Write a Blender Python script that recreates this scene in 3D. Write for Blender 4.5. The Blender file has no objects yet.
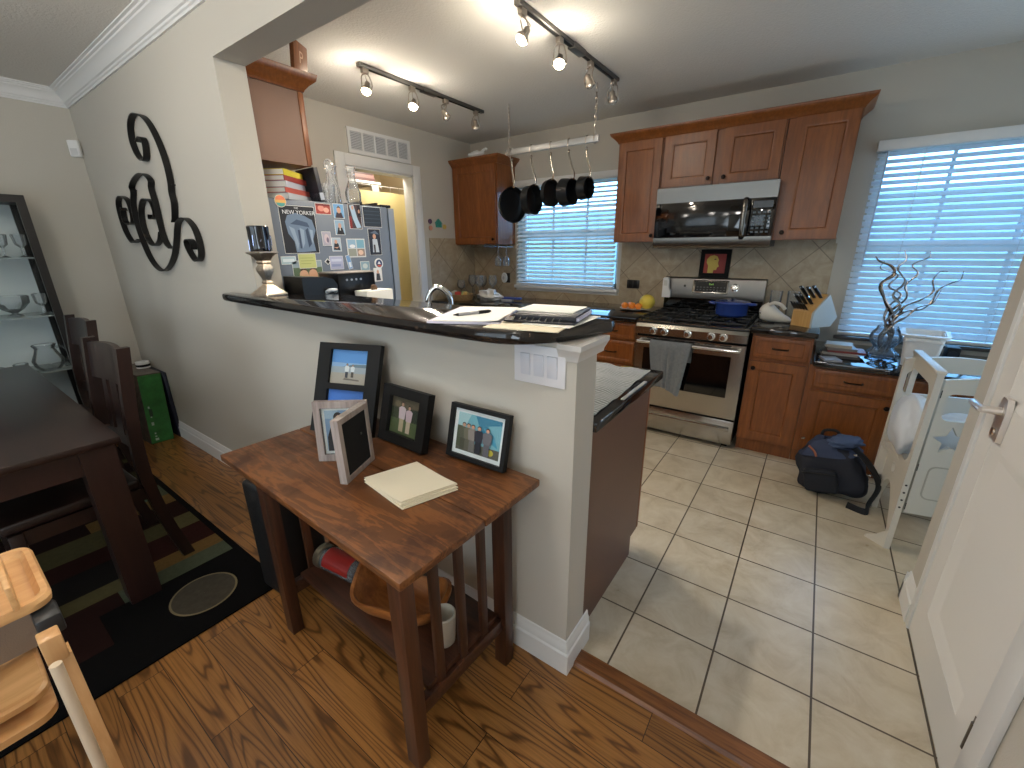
import bpy, bmesh, math, random
from mathutils import Vector, Matrix, noise
PI = math.pi
random.seed(7)
S = bpy.context.scene
COL = S.collection

# ------------------------------------------------------------------ camera
cam_data = bpy.data.cameras.new('camera')
cam_data.sensor_width = 36.0
cam_data.lens = 421.28 / 1024 * 36.0
cam_data.clip_start = 0.02
cam = bpy.data.objects.new('camera', cam_data)
COL.objects.link(cam)
def cam_matrix(yaw, pitch, roll, loc):
    f = Vector((-math.sin(yaw) * math.cos(pitch), math.cos(yaw) * math.cos(pitch), -math.sin(pitch)))
    r = f.cross(Vector((0, 0, 1))).normalized()
    u = r.cross(f)
    r2 = r * math.cos(roll) + u * math.sin(roll)
    u2 = u * math.cos(roll) - r * math.sin(roll)
    m = Matrix((r2, u2, -f)).transposed().to_4x4()
    m.translation = loc
    return m
cam.matrix_world = cam_matrix(math.radians(35.3637), math.radians(17.9479), math.radians(-0.5571), (0, 0, 1.452))
S.camera = cam

# ------------------------------------------------------------------ world, daylight, exposure
S.view_settings.view_transform = 'Standard'
S.view_settings.look = 'None'
S.view_settings.gamma = 1.0
S.view_settings.exposure = 0.22
S.view_settings.use_curve_mapping = False
S.cycles.use_denoising = True
S.cycles.max_bounces = 8
S.cycles.diffuse_bounces = 5
S.cycles.glossy_bounces = 4
S.cycles.transmission_bounces = 8
S.cycles.transparent_max_bounces = 12
S.cycles.caustics_reflective = False
S.cycles.caustics_refractive = False
S.cycles.sample_clamp_indirect = 6.0
world = bpy.data.worlds.new('world')
S.world = world
world.use_nodes = True
wn = world.node_tree
bg = wn.nodes['Background']
bg.inputs['Color'].default_value = (0.22, 0.54, 1.0, 1)
bg.inputs['Strength'].default_value = 8.5

def area(name, loc, size, energy, color, direction, spread=PI):
    d = bpy.data.lights.new(name, 'AREA')
    d.shape = 'RECTANGLE'; d.size, d.size_y = size
    d.energy = energy; d.color = color; d.spread = spread
    o = bpy.data.objects.new(name, d); COL.objects.link(o)
    o.location = loc
    o.rotation_euler = Vector(direction).to_track_quat('-Z', 'Y').to_euler()
    return o
def point(name, loc, radius, energy, color):
    d = bpy.data.lights.new(name, 'POINT'); d.energy = energy; d.color = color; d.shadow_soft_size = radius
    o = bpy.data.objects.new(name, d); COL.objects.link(o); o.location = loc
    return o
def spot(name, loc, target, energy, color, angle=1.9, blend=0.7, radius=0.03):
    d = bpy.data.lights.new(name, 'SPOT'); d.energy = energy; d.color = color
    d.spot_size = angle; d.spot_blend = blend; d.shadow_soft_size = radius
    o = bpy.data.objects.new(name, d); COL.objects.link(o); o.location = loc
    o.rotation_euler = (Vector(target) - Vector(loc)).to_track_quat('-Z', 'Y').to_euler()
    return o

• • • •

**Given problem**.
Each line from the top of the material through the line containing "S.camera = cam" should be reproduced exactly; please drop any images.

**Response to this exercise**.
Write a Blender Python script that recreates this scene in 3D. Write for Blender 4.5. The Blender file has no objects yet.
import bpy, bmesh, math, random
from mathutils import Vector, Matrix, noise
PI = math.pi
random.seed(7)
S = bpy.context.scene
COL = S.collection

# ------------------------------------------------------------------ camera
cam_data = bpy.data.cameras.new('camera')
cam_data.sensor_width = 36.0
cam_data.lens = 421.28 / 1024 * 36.0
cam_data.clip_start = 0.02
cam = bpy.data.objects.new('camera', cam_data)
COL.objects.link(cam)
def cam_matrix(yaw, pitch, roll, loc):
    f = Vector((-math.sin(yaw) * math.cos(pitch), math.cos(yaw) * math.cos(pitch), -math.sin(pitch)))
    r = f.cross(Vector((0, 0, 1))).normalized()
    u = r.cross(f)
    r2 = r * math.cos(roll) + u * math.sin(roll)
    u2 = u * math.cos(roll) - r * math.sin(roll)
    m = Matrix((r2, u2, -f)).transposed().to_4x4()
    m.translation = loc
    return m
cam.matrix_world = cam_matrix(math.radians(35.3637), math.radians(17.9479), math.radians(-0.5571), (0, 0, 1.452))
S.camera = cam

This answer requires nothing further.